**COLLECTED DATA:**
· · · · · · ·
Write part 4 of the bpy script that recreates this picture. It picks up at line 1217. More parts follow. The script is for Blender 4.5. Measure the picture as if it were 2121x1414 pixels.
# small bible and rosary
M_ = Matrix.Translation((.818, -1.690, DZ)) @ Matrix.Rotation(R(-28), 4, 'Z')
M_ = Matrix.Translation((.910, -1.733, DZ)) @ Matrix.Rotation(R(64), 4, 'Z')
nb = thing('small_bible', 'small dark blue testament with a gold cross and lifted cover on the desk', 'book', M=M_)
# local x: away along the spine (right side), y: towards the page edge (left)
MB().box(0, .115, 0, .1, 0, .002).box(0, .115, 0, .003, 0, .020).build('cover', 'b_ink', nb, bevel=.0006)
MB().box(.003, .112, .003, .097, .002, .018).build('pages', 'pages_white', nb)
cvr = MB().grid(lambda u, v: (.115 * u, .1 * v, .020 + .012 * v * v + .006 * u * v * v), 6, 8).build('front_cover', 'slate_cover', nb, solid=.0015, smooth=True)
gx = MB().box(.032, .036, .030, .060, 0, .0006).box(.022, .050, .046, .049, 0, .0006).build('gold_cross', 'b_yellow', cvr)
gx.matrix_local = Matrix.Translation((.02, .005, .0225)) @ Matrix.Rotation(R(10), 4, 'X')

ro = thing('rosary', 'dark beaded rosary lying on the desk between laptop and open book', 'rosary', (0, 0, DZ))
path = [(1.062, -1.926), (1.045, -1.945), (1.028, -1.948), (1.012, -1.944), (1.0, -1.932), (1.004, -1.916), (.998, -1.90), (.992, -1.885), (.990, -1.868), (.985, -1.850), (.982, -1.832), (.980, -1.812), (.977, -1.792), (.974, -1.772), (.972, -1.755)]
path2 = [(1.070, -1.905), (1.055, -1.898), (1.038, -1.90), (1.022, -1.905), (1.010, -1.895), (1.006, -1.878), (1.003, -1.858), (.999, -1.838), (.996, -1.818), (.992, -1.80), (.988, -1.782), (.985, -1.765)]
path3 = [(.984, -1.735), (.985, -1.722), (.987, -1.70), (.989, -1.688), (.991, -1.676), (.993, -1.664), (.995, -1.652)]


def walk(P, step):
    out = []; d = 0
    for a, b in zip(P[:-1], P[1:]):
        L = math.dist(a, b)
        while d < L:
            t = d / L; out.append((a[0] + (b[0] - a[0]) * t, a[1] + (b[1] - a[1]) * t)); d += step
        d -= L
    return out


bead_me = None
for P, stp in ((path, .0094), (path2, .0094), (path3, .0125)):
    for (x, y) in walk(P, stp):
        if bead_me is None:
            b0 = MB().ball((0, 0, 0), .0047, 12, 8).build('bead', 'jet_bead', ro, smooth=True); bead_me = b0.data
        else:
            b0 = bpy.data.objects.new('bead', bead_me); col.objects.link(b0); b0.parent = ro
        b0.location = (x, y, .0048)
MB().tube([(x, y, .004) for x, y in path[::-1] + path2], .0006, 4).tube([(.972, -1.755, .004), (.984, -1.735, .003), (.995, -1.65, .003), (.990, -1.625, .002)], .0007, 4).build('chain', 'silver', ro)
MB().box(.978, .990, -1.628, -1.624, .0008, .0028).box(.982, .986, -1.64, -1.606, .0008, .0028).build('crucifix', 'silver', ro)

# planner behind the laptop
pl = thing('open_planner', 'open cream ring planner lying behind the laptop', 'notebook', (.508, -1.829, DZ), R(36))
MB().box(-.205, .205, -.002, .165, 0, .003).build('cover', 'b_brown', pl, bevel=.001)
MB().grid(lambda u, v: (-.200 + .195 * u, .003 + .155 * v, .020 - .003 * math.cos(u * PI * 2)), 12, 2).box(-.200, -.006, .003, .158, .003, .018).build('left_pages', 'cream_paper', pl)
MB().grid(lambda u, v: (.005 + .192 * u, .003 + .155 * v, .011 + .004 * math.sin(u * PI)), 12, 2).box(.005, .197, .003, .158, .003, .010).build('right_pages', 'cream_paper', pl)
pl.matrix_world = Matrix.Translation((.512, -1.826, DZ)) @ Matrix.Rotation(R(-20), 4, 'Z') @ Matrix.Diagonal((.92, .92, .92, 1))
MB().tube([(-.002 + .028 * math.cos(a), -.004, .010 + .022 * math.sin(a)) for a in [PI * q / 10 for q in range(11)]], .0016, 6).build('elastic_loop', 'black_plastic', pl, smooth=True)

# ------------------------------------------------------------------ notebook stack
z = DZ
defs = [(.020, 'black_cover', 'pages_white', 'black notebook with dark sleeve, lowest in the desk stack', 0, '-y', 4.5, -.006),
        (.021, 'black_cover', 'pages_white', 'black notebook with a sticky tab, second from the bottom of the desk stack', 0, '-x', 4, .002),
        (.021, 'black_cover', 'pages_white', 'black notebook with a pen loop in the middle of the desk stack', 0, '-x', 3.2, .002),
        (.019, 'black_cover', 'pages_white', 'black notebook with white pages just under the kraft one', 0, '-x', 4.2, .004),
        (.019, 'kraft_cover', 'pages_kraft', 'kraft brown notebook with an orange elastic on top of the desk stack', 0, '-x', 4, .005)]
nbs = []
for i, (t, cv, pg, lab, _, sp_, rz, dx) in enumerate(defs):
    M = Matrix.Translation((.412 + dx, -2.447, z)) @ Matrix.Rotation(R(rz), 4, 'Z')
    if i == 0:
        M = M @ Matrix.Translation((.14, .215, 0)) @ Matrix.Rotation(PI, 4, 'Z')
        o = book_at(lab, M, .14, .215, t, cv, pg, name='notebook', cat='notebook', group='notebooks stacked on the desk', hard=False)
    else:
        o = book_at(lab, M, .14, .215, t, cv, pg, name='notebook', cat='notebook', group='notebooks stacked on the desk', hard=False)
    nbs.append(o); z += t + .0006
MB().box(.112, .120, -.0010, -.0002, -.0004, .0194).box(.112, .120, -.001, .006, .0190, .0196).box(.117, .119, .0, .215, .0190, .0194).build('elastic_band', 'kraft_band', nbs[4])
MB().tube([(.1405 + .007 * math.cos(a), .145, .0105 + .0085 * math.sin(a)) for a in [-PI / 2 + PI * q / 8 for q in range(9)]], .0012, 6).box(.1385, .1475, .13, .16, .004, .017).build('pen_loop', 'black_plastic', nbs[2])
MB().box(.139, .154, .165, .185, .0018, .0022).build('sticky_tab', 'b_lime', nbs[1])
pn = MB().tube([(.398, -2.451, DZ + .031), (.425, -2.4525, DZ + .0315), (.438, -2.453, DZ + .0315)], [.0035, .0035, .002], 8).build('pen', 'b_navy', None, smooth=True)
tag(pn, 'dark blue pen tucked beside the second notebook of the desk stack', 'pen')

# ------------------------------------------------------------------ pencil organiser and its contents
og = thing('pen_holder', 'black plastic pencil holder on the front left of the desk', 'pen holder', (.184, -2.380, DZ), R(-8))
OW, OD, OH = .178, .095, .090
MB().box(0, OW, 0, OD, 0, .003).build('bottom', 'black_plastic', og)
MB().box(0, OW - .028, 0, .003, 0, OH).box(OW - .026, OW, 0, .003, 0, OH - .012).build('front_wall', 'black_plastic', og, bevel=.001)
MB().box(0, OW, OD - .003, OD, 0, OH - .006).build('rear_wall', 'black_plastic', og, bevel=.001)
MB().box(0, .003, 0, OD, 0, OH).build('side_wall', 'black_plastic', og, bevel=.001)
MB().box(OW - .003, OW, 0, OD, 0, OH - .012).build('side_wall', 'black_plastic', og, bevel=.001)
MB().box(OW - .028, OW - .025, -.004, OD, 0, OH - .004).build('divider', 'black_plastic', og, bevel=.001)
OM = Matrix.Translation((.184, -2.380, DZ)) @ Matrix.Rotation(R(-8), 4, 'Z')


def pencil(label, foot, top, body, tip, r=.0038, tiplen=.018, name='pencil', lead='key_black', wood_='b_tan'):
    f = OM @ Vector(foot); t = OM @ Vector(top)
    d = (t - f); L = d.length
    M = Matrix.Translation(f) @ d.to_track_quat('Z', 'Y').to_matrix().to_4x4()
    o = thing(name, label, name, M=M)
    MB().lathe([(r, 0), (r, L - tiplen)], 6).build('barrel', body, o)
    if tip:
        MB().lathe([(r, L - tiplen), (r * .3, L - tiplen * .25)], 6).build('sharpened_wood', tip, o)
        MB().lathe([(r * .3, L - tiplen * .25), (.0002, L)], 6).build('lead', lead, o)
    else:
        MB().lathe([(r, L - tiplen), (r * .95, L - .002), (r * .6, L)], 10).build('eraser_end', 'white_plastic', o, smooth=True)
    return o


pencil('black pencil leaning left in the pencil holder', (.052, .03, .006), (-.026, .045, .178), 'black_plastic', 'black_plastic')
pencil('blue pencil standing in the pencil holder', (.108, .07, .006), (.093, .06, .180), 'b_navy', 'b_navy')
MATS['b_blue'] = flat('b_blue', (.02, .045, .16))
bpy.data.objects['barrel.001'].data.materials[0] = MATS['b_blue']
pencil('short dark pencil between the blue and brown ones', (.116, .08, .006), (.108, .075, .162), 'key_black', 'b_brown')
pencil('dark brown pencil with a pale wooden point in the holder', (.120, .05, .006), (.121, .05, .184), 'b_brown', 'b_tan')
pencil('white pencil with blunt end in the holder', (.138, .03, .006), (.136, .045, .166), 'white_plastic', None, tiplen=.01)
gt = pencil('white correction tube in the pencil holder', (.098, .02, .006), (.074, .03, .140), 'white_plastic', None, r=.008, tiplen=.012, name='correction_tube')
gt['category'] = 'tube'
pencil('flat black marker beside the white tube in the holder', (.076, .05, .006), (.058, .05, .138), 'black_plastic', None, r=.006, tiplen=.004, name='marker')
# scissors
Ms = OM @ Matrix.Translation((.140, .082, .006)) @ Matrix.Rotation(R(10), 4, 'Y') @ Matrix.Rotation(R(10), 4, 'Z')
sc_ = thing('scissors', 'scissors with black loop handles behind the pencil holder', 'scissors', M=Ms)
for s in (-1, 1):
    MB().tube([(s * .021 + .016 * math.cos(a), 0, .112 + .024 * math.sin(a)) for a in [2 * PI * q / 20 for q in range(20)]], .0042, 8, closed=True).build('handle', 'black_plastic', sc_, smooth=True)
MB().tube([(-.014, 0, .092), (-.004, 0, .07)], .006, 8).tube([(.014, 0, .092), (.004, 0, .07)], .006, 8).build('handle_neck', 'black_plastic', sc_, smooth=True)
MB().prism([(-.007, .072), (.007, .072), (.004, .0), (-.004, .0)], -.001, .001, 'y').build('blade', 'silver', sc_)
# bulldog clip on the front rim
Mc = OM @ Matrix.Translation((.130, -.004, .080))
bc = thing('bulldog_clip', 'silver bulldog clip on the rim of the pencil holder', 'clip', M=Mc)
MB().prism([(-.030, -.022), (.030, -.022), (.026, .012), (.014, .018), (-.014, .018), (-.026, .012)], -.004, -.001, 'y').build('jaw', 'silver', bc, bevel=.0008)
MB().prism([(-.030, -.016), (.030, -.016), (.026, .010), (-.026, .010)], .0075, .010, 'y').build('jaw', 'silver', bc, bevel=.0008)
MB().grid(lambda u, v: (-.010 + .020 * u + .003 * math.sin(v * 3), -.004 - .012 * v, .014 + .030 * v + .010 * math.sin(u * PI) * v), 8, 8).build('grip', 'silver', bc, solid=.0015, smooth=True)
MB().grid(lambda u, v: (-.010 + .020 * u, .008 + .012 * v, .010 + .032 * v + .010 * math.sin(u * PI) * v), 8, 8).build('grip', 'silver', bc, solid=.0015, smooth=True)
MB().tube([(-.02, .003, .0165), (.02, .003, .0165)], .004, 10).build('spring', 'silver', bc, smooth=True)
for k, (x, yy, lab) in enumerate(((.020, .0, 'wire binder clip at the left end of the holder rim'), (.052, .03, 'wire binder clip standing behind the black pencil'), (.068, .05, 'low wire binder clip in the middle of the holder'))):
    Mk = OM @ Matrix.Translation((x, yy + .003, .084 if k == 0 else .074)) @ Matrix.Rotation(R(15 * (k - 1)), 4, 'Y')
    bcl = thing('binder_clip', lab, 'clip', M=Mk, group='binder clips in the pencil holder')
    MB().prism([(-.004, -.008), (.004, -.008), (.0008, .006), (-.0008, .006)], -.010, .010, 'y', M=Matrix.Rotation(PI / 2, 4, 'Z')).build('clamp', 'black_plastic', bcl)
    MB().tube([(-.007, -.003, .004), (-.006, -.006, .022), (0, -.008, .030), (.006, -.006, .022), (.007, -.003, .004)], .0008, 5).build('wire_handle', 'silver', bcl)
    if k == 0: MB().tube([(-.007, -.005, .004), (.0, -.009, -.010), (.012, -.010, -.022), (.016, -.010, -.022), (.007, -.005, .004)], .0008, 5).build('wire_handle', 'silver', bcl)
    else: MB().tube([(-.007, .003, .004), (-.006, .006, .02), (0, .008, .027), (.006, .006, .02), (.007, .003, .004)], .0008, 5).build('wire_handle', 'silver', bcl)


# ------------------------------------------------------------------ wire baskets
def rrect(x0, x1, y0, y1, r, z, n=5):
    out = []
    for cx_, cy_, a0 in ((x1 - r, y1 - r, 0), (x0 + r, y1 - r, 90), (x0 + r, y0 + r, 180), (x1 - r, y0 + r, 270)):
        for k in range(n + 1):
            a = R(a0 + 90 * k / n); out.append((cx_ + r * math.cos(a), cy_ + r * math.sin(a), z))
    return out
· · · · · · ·
**GIVEN EXERCISE:** Starting at the top of the data above, repeat every line exactly until the line containing "gx.matrix_local = Matrix.Translation((.02, .005, .0225))" has been given, then stop.

**RESPONSE TO THE TASK:**
Write part 4 of the bpy script that recreates this picture. It picks up at line 1217. More parts follow. The script is for Blender 4.5. Measure the picture as if it were 2121x1414 pixels.
# small bible and rosary
M_ = Matrix.Translation((.818, -1.690, DZ)) @ Matrix.Rotation(R(-28), 4, 'Z')
M_ = Matrix.Translation((.910, -1.733, DZ)) @ Matrix.Rotation(R(64), 4, 'Z')
nb = thing('small_bible', 'small dark blue testament with a gold cross and lifted cover on the desk', 'book', M=M_)
# local x: away along the spine (right side), y: towards the page edge (left)
MB().box(0, .115, 0, .1, 0, .002).box(0, .115, 0, .003, 0, .020).build('cover', 'b_ink', nb, bevel=.0006)
MB().box(.003, .112, .003, .097, .002, .018).build('pages', 'pages_white', nb)
cvr = MB().grid(lambda u, v: (.115 * u, .1 * v, .020 + .012 * v * v + .006 * u * v * v), 6, 8).build('front_cover', 'slate_cover', nb, solid=.0015, smooth=True)
gx = MB().box(.032, .036, .030, .060, 0, .0006).box(.022, .050, .046, .049, 0, .0006).build('gold_cross', 'b_yellow', cvr)
gx.matrix_local = Matrix.Translation((.02, .005, .0225)) @ Matrix.Rotation(R(10), 4, 'X')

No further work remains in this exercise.